__STATED PROBLEM__
Output the data below in full, character for character.
━━━━━━━━━━━━━━━━
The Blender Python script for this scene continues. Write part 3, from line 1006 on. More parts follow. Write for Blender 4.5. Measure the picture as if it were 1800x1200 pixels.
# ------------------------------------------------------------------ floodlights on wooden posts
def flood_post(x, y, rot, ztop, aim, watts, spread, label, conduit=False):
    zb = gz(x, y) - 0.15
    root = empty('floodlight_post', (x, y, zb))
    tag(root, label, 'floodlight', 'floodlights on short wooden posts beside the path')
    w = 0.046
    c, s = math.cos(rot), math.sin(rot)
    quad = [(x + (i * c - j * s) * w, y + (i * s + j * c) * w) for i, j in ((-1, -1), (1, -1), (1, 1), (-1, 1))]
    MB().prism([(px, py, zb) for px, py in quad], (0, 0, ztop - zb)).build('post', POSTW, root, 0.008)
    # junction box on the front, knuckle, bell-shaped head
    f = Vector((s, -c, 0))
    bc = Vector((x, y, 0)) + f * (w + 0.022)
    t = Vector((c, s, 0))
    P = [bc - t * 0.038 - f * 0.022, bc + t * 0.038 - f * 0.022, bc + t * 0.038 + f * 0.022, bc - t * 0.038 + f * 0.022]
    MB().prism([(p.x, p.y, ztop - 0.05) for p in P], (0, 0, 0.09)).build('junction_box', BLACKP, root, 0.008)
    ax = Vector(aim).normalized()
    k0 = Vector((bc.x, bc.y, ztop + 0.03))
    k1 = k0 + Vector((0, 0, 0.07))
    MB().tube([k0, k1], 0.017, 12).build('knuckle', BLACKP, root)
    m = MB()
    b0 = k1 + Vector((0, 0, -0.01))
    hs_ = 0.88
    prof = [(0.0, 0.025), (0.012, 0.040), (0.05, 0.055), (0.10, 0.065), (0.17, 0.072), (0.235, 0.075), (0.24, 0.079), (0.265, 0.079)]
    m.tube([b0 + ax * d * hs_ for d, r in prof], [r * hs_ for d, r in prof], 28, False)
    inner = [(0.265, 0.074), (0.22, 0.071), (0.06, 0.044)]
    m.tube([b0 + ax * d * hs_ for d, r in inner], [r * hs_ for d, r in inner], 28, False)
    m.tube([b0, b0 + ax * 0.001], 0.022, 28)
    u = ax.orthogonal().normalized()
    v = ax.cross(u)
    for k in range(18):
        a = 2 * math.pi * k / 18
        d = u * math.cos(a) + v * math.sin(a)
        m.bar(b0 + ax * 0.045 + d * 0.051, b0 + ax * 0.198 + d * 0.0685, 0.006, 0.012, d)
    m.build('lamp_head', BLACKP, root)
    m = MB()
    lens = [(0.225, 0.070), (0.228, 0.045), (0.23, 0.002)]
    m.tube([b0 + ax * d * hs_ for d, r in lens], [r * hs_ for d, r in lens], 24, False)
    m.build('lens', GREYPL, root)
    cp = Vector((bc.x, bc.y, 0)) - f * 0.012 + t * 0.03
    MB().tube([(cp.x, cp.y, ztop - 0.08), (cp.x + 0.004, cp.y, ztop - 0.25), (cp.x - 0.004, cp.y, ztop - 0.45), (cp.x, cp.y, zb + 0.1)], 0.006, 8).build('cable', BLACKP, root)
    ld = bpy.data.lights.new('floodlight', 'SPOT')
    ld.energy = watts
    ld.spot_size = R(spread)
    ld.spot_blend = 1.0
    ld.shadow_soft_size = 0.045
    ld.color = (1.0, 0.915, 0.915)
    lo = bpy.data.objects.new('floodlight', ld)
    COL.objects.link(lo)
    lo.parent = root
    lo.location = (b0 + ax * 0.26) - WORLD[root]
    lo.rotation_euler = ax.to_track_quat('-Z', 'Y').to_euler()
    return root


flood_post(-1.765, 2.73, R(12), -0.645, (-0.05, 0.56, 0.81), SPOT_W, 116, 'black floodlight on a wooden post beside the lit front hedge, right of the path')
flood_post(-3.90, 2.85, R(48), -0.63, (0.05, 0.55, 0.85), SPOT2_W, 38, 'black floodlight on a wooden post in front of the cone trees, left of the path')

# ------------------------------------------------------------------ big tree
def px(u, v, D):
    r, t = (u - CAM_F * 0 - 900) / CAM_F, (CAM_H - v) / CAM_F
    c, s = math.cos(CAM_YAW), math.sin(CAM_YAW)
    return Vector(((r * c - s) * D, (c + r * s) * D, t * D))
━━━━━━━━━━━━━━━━
__EXERCISE SOLUTION__
The Blender Python script for this scene continues. Write part 3, from line 1006 on. More parts follow. Write for Blender 4.5. Measure the picture as if it were 1800x1200 pixels.
# ------------------------------------------------------------------ floodlights on wooden posts
def flood_post(x, y, rot, ztop, aim, watts, spread, label, conduit=False):
    zb = gz(x, y) - 0.15
    root = empty('floodlight_post', (x, y, zb))
    tag(root, label, 'floodlight', 'floodlights on short wooden posts beside the path')
    w = 0.046
    c, s = math.cos(rot), math.sin(rot)
    quad = [(x + (i * c - j * s) * w, y + (i * s + j * c) * w) for i, j in ((-1, -1), (1, -1), (1, 1), (-1, 1))]
    MB().prism([(px, py, zb) for px, py in quad], (0, 0, ztop - zb)).build('post', POSTW, root, 0.008)
    # junction box on the front, knuckle, bell-shaped head
    f = Vector((s, -c, 0))
    bc = Vector((x, y, 0)) + f * (w + 0.022)
    t = Vector((c, s, 0))
    P = [bc - t * 0.038 - f * 0.022, bc + t * 0.038 - f * 0.022, bc + t * 0.038 + f * 0.022, bc - t * 0.038 + f * 0.022]
    MB().prism([(p.x, p.y, ztop - 0.05) for p in P], (0, 0, 0.09)).build('junction_box', BLACKP, root, 0.008)
    ax = Vector(aim).normalized()
    k0 = Vector((bc.x, bc.y, ztop + 0.03))
    k1 = k0 + Vector((0, 0, 0.07))
    MB().tube([k0, k1], 0.017, 12).build('knuckle', BLACKP, root)
    m = MB()
    b0 = k1 + Vector((0, 0, -0.01))
    hs_ = 0.88
    prof = [(0.0, 0.025), (0.012, 0.040), (0.05, 0.055), (0.10, 0.065), (0.17, 0.072), (0.235, 0.075), (0.24, 0.079), (0.265, 0.079)]
    m.tube([b0 + ax * d * hs_ for d, r in prof], [r * hs_ for d, r in prof], 28, False)
    inner = [(0.265, 0.074), (0.22, 0.071), (0.06, 0.044)]
    m.tube([b0 + ax * d * hs_ for d, r in inner], [r * hs_ for d, r in inner], 28, False)
    m.tube([b0, b0 + ax * 0.001], 0.022, 28)
    u = ax.orthogonal().normalized()
    v = ax.cross(u)
    for k in range(18):
        a = 2 * math.pi * k / 18
        d = u * math.cos(a) + v * math.sin(a)
        m.bar(b0 + ax * 0.045 + d * 0.051, b0 + ax * 0.198 + d * 0.0685, 0.006, 0.012, d)
    m.build('lamp_head', BLACKP, root)
    m = MB()
    lens = [(0.225, 0.070), (0.228, 0.045), (0.23, 0.002)]
    m.tube([b0 + ax * d * hs_ for d, r in lens], [r * hs_ for d, r in lens], 24, False)
    m.build('lens', GREYPL, root)
    cp = Vector((bc.x, bc.y, 0)) - f * 0.012 + t * 0.03
    MB().tube([(cp.x, cp.y, ztop - 0.08), (cp.x + 0.004, cp.y, ztop - 0.25), (cp.x - 0.004, cp.y, ztop - 0.45), (cp.x, cp.y, zb + 0.1)], 0.006, 8).build('cable', BLACKP, root)
    ld = bpy.data.lights.new('floodlight', 'SPOT')
    ld.energy = watts
    ld.spot_size = R(spread)
    ld.spot_blend = 1.0
    ld.shadow_soft_size = 0.045
    ld.color = (1.0, 0.915, 0.915)
    lo = bpy.data.objects.new('floodlight', ld)
    COL.objects.link(lo)
    lo.parent = root
    lo.location = (b0 + ax * 0.26) - WORLD[root]
    lo.rotation_euler = ax.to_track_quat('-Z', 'Y').to_euler()
    return root


flood_post(-1.765, 2.73, R(12), -0.645, (-0.05, 0.56, 0.81), SPOT_W, 116, 'black floodlight on a wooden post beside the lit front hedge, right of the path')
flood_post(-3.90, 2.85, R(48), -0.63, (0.05, 0.55, 0.85), SPOT2_W, 38, 'black floodlight on a wooden post in front of the cone trees, left of the path')

# ------------------------------------------------------------------ big tree
def px(u, v, D):
    r, t = (u - CAM_F * 0 - 900) / CAM_F, (CAM_H - v) / CAM_F
    c, s = math.cos(CAM_YAW), math.sin(CAM_YAW)
    return Vector(((r * c - s) * D, (c + r * s) * D, t * D))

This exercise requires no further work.